OREANDA-NEWS. S&P Global Ratings today assigned its preliminary ratings to the class A-R, B-R, C-R, and D-R floating-rate replacement notes from Venture X CLO Ltd., a collateralized loan obligation (CLO) originally issued in 2012 that is managed by MJX Asset Management LLC. On the refinancing date, we expect to raise our rating on the class E notes and affirm the rating on the class F notes from the same transaction.

The replacement notes are being issued via a proposed supplemental indenture, which outlines the terms of the replacement notes. Apart from the changes to the spreads on the replacement notes, there are no other changes to the original deal terms.

Today's rating actions follow our review of the transaction's performance using data from the Sept. 8, 2016, trustee report.

The preliminary ratings reflect our opinion that the credit support available is commensurate with the associated rating levels.

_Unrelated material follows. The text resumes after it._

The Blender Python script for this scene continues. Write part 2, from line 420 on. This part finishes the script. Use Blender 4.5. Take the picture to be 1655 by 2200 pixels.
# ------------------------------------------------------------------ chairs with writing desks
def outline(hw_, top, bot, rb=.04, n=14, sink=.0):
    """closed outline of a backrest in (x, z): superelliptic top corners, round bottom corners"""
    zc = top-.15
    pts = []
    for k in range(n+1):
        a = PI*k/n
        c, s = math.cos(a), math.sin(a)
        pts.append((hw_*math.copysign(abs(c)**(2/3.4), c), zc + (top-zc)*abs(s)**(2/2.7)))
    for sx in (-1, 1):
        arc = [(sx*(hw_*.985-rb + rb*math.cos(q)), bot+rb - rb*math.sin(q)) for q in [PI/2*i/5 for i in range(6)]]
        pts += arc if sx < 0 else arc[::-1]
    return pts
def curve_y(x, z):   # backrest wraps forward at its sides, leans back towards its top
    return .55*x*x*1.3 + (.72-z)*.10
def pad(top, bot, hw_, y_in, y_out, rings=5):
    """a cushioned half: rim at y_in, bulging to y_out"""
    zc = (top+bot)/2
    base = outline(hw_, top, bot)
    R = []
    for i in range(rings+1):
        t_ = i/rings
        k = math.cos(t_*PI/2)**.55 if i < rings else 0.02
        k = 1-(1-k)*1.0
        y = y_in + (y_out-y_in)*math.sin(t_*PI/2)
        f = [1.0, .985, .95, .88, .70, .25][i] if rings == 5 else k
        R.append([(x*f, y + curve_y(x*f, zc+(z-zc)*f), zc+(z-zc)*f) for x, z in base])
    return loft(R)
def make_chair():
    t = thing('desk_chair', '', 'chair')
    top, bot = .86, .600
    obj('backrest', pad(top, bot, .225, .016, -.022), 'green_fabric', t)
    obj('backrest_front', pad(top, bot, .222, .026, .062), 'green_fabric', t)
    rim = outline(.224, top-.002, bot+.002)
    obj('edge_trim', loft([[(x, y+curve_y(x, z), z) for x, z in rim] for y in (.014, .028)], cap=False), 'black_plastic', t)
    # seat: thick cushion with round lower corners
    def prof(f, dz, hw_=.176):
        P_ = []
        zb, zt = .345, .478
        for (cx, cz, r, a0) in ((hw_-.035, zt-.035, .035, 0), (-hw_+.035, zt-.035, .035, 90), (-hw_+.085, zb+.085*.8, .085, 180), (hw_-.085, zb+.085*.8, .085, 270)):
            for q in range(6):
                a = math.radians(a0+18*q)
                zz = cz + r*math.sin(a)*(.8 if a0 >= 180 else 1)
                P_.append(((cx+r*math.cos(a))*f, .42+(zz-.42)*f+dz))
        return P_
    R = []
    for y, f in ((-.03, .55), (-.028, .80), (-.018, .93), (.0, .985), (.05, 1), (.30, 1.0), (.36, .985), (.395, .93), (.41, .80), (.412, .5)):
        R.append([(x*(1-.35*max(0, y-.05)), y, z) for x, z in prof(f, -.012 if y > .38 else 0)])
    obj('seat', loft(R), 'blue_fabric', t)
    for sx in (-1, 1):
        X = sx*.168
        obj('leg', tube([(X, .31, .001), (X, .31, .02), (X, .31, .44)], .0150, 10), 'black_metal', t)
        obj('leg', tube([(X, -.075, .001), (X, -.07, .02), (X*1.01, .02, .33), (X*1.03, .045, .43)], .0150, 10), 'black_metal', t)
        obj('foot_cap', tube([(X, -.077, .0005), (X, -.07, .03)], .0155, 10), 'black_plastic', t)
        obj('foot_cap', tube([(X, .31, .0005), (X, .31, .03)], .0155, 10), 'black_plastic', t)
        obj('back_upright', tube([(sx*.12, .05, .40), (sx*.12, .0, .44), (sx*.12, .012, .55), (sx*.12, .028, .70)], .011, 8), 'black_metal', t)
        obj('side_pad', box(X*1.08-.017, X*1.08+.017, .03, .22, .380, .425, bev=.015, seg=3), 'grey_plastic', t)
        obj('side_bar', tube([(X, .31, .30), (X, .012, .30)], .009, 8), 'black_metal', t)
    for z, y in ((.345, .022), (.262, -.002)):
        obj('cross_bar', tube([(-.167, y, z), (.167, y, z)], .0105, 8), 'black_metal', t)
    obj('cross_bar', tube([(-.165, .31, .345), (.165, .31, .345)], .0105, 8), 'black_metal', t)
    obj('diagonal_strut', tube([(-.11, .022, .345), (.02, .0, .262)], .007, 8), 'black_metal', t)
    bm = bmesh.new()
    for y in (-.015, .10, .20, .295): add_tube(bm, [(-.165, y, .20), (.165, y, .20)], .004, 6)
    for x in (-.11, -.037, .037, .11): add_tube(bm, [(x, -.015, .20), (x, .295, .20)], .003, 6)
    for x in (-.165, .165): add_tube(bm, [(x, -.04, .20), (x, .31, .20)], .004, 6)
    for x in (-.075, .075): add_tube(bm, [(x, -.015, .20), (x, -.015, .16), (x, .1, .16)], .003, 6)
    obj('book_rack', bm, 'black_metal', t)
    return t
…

The preliminary ratings on the replacement class B-R, C-R, and D-R notes are higher than the rating on the original B, C and D notes. The higher ratings on the replacement classes reflect our view of the stable collateral performance, the portfolio's reduced weighted average life, and that the deal will start amortizing the senior notes on its next payment date in October 2016.

The floating-rate replacement notes are expected to be issued at a lower spread over LIBOR than the original notes (see table). On the Oct. 20, 2016, refinancing date, the proceeds from the issuance of the replacement notes are expected to redeem the original class A, B, C, and D notes. At that time, we anticipate withdrawing the ratings on the original notes and assigning final ratings to the replacement notes. However, if the refinancing doesn't occur, we may affirm the ratings on the original notes and withdraw our preliminary ratings on the replacement notes. On the refinancing date, the balance of the class A-R note will be reduced to $243.142 million from its original balance of $263.50 million, taking into account the paydowns on the October 2016 payment date.

Our review of the transaction also relied in part upon a criteria interpretation with respect to "CDOs: Mapping A Third Party's Internal Credit Scoring System To Standard & Poor's Global Rating Scale," published May 8, 2014, which allows us to use a limited number of public ratings from other NRSROs for the purposes of assessing the credit quality of assets not rated by S&P Global Ratings. The criteria provide specific guidance for treatment of corporate assets not rated by S&P Global Ratings, and the interpretation outlines treatment of securitized assets.

Our review of this transaction included a cash flow analysis, based on the portfolio and transaction as reflected in the aforementioned trustee report, to estimate future performance (see table). In line with our criteria, our cash flow scenarios applied forward-looking assumptions on the expected timing and pattern of defaults, and recoveries upon default, under various interest rate and macroeconomic scenarios. In addition, our analysis considered the transaction's ability to pay timely interest or ultimate principal, or both, to each of the rated tranches.